Stored items
━━━━━━━━━━

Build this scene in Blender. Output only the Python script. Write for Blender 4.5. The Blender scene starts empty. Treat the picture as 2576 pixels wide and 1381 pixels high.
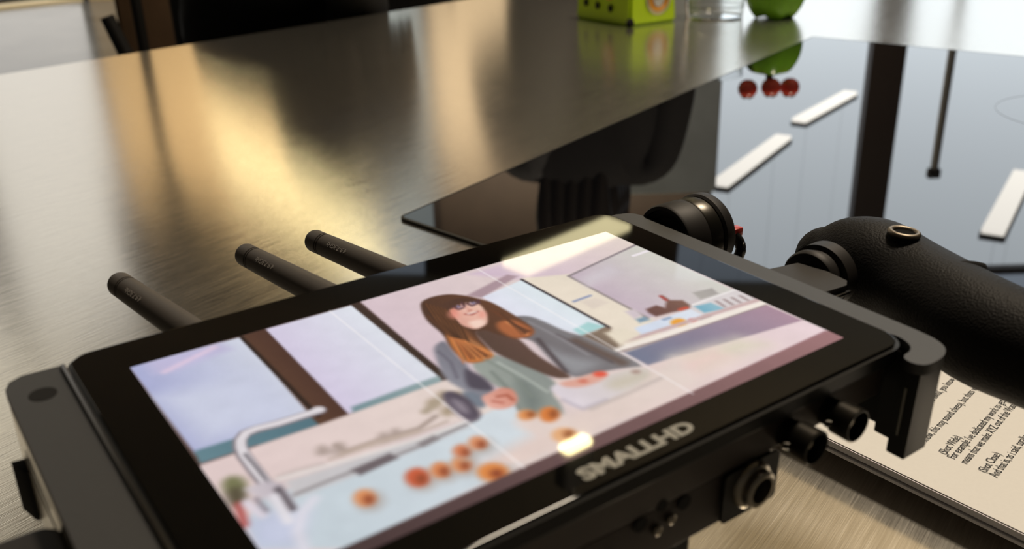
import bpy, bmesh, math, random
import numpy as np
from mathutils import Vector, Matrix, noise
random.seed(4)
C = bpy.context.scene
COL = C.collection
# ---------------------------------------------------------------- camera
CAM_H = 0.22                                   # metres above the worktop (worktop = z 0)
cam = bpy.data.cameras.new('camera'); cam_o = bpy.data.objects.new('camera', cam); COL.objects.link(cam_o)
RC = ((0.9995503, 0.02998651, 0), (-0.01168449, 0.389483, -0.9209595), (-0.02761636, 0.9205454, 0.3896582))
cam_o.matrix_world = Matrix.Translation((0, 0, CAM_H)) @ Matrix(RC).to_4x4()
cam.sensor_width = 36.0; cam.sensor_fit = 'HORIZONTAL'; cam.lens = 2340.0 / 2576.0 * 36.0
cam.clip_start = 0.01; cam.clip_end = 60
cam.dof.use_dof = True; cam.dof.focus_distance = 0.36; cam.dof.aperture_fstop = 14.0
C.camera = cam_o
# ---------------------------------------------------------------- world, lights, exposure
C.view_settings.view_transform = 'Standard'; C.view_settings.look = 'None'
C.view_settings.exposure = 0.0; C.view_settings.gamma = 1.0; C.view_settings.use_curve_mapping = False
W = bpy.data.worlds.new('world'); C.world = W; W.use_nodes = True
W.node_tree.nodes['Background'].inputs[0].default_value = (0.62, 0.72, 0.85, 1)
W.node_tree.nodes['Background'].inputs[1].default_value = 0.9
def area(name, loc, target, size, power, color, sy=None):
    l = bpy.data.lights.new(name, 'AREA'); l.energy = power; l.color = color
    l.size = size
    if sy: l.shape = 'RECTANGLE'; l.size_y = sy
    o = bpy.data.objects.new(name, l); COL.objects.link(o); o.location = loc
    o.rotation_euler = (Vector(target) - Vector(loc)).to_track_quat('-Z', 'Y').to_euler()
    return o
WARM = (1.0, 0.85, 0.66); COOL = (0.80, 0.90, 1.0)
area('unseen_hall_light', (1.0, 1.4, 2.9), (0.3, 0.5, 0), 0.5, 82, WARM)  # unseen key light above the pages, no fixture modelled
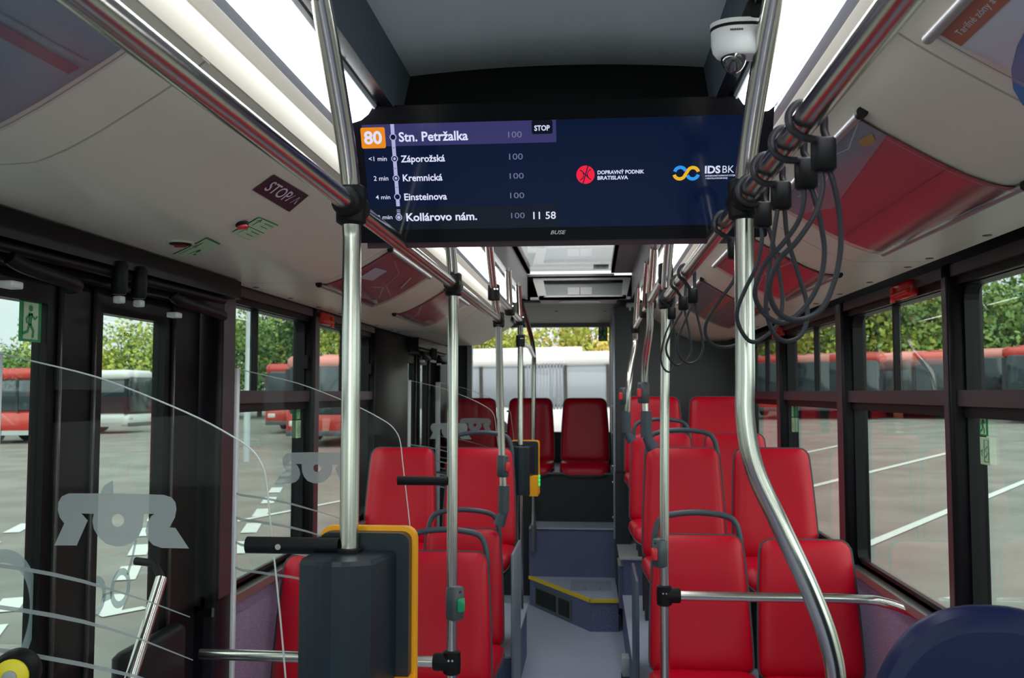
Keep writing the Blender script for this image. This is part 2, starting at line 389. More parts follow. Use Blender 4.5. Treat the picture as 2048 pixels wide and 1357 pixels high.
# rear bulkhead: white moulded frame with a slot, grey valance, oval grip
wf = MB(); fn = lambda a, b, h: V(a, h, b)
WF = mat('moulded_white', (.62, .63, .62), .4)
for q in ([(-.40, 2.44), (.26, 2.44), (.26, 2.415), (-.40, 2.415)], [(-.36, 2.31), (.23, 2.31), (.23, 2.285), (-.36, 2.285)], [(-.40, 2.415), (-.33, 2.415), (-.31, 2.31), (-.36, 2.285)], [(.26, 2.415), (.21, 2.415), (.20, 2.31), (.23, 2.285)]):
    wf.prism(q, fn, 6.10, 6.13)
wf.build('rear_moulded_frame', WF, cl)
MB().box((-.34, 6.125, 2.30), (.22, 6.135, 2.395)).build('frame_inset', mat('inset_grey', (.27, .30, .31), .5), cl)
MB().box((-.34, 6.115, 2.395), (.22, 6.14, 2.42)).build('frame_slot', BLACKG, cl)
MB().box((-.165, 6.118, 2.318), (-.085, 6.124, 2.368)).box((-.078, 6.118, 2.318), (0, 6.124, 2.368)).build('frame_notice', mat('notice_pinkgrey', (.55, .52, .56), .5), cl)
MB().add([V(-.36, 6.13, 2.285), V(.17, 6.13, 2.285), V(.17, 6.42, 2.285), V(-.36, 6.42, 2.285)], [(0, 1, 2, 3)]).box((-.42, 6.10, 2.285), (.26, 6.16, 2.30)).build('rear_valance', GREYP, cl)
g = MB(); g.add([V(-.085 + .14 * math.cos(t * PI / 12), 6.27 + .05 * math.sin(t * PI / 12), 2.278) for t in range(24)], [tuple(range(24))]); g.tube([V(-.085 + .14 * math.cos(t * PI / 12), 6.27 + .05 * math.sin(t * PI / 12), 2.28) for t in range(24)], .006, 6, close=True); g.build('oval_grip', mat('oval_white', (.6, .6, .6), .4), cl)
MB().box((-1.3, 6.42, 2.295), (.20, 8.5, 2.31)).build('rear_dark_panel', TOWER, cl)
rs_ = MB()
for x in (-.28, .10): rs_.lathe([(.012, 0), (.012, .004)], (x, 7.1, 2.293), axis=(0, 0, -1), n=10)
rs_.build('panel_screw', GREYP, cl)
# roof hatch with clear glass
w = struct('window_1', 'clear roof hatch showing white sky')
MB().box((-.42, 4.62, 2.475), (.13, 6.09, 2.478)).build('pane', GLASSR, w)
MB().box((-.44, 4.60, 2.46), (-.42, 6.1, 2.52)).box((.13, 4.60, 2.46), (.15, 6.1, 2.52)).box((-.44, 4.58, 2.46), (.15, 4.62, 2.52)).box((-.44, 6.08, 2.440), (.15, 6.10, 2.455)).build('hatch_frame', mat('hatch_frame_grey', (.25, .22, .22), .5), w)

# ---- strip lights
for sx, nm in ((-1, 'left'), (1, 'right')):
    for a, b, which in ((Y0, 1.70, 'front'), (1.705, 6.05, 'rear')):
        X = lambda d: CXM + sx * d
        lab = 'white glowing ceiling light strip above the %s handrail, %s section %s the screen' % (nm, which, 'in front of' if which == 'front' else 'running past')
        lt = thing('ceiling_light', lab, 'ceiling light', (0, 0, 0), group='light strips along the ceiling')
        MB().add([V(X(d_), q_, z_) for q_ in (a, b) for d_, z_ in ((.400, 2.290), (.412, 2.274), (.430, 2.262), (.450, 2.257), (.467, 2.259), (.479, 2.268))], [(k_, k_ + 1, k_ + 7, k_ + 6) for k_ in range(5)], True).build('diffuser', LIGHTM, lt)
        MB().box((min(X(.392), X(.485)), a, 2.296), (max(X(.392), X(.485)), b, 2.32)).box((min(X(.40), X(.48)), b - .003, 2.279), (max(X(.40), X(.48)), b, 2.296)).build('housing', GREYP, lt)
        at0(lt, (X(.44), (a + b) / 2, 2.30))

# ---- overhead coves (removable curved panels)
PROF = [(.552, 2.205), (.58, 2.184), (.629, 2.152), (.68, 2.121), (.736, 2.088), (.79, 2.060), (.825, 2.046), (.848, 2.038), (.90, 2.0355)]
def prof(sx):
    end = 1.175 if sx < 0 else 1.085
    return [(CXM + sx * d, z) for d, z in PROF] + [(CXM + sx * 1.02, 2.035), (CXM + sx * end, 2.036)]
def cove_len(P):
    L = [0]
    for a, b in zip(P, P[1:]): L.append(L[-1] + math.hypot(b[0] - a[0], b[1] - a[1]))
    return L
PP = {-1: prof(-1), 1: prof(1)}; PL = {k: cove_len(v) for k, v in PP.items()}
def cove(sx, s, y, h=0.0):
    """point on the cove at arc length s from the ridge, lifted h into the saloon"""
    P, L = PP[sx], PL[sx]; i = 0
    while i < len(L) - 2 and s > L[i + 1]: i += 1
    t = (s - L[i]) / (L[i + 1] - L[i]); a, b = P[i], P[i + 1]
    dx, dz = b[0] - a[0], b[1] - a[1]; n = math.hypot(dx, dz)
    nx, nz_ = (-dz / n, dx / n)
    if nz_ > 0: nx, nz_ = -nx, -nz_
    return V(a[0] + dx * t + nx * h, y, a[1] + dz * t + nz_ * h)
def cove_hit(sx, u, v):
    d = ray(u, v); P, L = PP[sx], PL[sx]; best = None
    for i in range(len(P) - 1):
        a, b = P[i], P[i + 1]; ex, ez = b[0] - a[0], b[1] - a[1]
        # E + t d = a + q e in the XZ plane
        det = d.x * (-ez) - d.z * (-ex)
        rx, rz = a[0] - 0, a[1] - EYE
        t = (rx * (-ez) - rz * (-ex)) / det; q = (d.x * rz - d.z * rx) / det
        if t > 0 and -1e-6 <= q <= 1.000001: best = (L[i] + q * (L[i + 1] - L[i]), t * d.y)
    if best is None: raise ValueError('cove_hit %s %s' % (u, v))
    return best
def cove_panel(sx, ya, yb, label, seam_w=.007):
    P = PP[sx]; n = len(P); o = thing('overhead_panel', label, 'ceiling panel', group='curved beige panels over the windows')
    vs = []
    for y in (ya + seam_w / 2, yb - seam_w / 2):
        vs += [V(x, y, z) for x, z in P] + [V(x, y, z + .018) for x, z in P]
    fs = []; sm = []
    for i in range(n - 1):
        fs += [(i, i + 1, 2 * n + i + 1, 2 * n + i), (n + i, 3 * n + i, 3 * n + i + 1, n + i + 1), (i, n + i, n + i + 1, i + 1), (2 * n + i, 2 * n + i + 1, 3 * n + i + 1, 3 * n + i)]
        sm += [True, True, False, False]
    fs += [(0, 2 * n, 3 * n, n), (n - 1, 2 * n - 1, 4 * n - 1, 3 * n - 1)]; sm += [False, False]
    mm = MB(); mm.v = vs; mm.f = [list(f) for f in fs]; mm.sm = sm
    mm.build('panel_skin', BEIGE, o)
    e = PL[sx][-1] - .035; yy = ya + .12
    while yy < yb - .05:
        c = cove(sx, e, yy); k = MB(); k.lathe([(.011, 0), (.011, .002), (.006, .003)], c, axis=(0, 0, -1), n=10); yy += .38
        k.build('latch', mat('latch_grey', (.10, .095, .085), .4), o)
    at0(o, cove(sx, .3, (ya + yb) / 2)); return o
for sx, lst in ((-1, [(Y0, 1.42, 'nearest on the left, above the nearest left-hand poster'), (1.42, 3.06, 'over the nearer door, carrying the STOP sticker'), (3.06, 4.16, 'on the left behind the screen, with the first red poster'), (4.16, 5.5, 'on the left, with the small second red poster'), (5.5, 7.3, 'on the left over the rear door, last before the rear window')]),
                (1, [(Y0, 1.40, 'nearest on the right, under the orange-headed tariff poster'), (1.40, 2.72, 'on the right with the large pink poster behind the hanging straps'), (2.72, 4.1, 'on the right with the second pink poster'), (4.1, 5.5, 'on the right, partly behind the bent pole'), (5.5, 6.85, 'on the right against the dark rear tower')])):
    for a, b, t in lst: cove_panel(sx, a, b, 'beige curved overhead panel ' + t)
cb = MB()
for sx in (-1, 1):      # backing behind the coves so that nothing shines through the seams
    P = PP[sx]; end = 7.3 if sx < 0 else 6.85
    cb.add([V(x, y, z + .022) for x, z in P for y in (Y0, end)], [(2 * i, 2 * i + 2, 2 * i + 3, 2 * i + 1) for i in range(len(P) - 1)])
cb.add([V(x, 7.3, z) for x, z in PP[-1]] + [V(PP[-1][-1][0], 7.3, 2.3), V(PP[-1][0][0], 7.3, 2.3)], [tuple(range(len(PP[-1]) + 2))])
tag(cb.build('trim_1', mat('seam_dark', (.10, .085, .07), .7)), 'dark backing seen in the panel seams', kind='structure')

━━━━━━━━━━

DO THIS: Would you reproduce the lines above, from the very first through the line containing "0.5, 82, WARM)", exactly and without the pictures?

RESULT OF THE EXERCISE:
Build this scene in Blender. Output only the Python script. Write for Blender 4.5. The Blender scene starts empty. Treat the picture as 2576 pixels wide and 1381 pixels high.
import bpy, bmesh, math, random
import numpy as np
from mathutils import Vector, Matrix, noise
random.seed(4)
C = bpy.context.scene
COL = C.collection
# ---------------------------------------------------------------- camera
CAM_H = 0.22                                   # metres above the worktop (worktop = z 0)
cam = bpy.data.cameras.new('camera'); cam_o = bpy.data.objects.new('camera', cam); COL.objects.link(cam_o)
RC = ((0.9995503, 0.02998651, 0), (-0.01168449, 0.389483, -0.9209595), (-0.02761636, 0.9205454, 0.3896582))
cam_o.matrix_world = Matrix.Translation((0, 0, CAM_H)) @ Matrix(RC).to_4x4()
cam.sensor_width = 36.0; cam.sensor_fit = 'HORIZONTAL'; cam.lens = 2340.0 / 2576.0 * 36.0
cam.clip_start = 0.01; cam.clip_end = 60
cam.dof.use_dof = True; cam.dof.focus_distance = 0.36; cam.dof.aperture_fstop = 14.0
C.camera = cam_o
# ---------------------------------------------------------------- world, lights, exposure
C.view_settings.view_transform = 'Standard'; C.view_settings.look = 'None'
C.view_settings.exposure = 0.0; C.view_settings.gamma = 1.0; C.view_settings.use_curve_mapping = False
W = bpy.data.worlds.new('world'); C.world = W; W.use_nodes = True
W.node_tree.nodes['Background'].inputs[0].default_value = (0.62, 0.72, 0.85, 1)
W.node_tree.nodes['Background'].inputs[1].default_value = 0.9
def area(name, loc, target, size, power, color, sy=None):
    l = bpy.data.lights.new(name, 'AREA'); l.energy = power; l.color = color
    l.size = size
    if sy: l.shape = 'RECTANGLE'; l.size_y = sy
    o = bpy.data.objects.new(name, l); COL.objects.link(o); o.location = loc
    o.rotation_euler = (Vector(target) - Vector(loc)).to_track_quat('-Z', 'Y').to_euler()
    return o
WARM = (1.0, 0.85, 0.66); COOL = (0.80, 0.90, 1.0)
area('unseen_hall_light', (1.0, 1.4, 2.9), (0.3, 0.5, 0), 0.5, 82, WARM)  # unseen key light above the pages, no fixture modelled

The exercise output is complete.